EEOC SETTLES MAJOR AGE BIAS SUIT; FOOT
LOCKER TO PAY $3.5 MILLION TO FORMER WOOLWORTH EMPLOYEES
The U.S. Equal Employment Opportunity Commission,
November 15, 2002
Four former Woolworth employees listen as EEOC officials
announce the $3.5 million settlement of a landmark age
discrimination case. The announcement coincided with the reopening
of EEOC's New York District Office, which handled the suit.
NEW
YORK -- The U.S. Equal Employment Opportunity Commission (EEOC)
announced today that it has settled a class age discrimination
lawsuit with retail giant Foot Locker Specialty Inc. for $3.5
million on behalf of a class of hundreds of older former employees
of the F.W. Woolworth Company whose employment was terminated
because of their ages during nationwide layoffs between 1995 and
1997.
"The
EEOC commends Foot Locker for taking positive steps to correct this
wrong," said EEOC Chair Cari M. Dominguez. Noting that age bias
is the fastest growing type of charge filed with the EEOC, she
added: "As the graying of America's work force continues, age
discrimination is becoming an ever-increasing national problem.
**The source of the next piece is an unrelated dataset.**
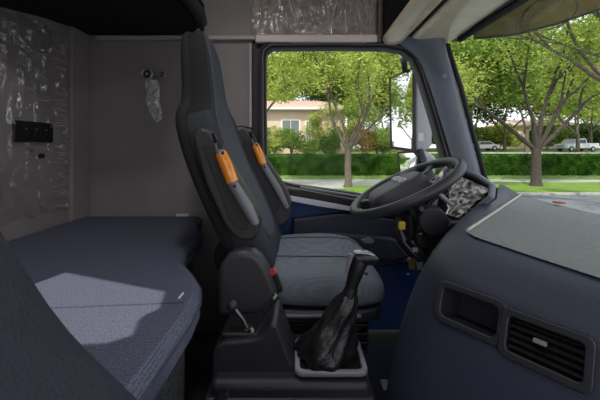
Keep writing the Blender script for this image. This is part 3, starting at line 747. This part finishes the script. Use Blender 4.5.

Employers must be ever vigilant that age is never used as a
criterion for employment decisions."
The
EEOC's lawsuit, Case 99 CIV. 4758 in U.S. District Court for the
Southern District of New York, alleged that Woolworth targeted
employees 40 years old or over for layoffs because of their ages,
and that many were promptly replaced by younger persons hired from
the outside. The EEOC found evidence that F.W. Woolworth selected
older employees for discharge out of proportion to their
representation of the work force, and that the company engaged in a
nationwide pattern or practice of discrimination against older
employees in its stores.
The
EEOC also discovered additional evidence of age-discriminatory
statements and actions that motivated the actions of the company's
executives and decision makers.
The
EEOC litigated the case under the Age Discrimination in Employment
Act of 1967 (ADEA) on behalf of a nationwide group of employees with
charges of discrimination made by individuals throughout the
mainland United States and Hawaii. The EEOC filed suit after
exhausting its conciliation efforts to reach a voluntary
pre-litigation settlement.
The
Consent Decree settling the suit provides for lost back pay and
liquidated damages on behalf of a group of 678 former employees age
40 or older whom F.W. Woolworth discharged from its stores
throughout the United States. Although F.W. Woolworth Co. and its
Woolworth retail stores ceased operation in 1997, the corporate
parent continued to operate and now exists as Foot Locker Specialty,
Inc., which operates retail clothing stores. F.W. Woolworth Co.,
Inc. changed its name to Foot Locker Specialty, Inc. which is a
subsidiary of Foot Locker, Inc.
"Firms
that attempt to force out and replace their older employees are
breaking the law and risk having to make sizable restitution, as was
done in this case," said Katherine Bissell, EEOC's New York
District Regional Attorney. "Even when a retailing giant
contemplates liquidating a chain of stores, it may not single out
its most senior employees for adverse, discriminatory
treatment."
Spencer
H. Lewis, Jr., Director of the EEOC's New York District Office,
added that "reductions-in-force may be a necessary fact of
economic life, but age discrimination is not. Productive,
hard-working employees with 20 to 30 years of experience deserve
better than to be displaced by younger, less experienced persons
hired off the street."
In
addition to enforcing the ADEA, which protects workers age 40 and
older from discrimination based on age, the EEOC enforces Title VII
of the Civil Rights Act of 1964, as amended, which prohibits
employment discrimination based on race, color, religion, sex
(including sexual harassment or pregnancy) or national origin and
protects employees who complain about such offenses from
retaliation; the Equal Pay Act of 1963, which prohibits gender-based
wage discrimination; the Rehabilitation Act of 1973, which prohibits
employment discrimination against people with disabilities in the
federal sector; Title I of the Americans with Disabilities Act,
which prohibits employment discrimination against people with
disabilities in the private sector and state and local governments;
and sections of the Civil Rights Act of 1991. Further information
about the Commission is available on its web site at www.eeoc.gov.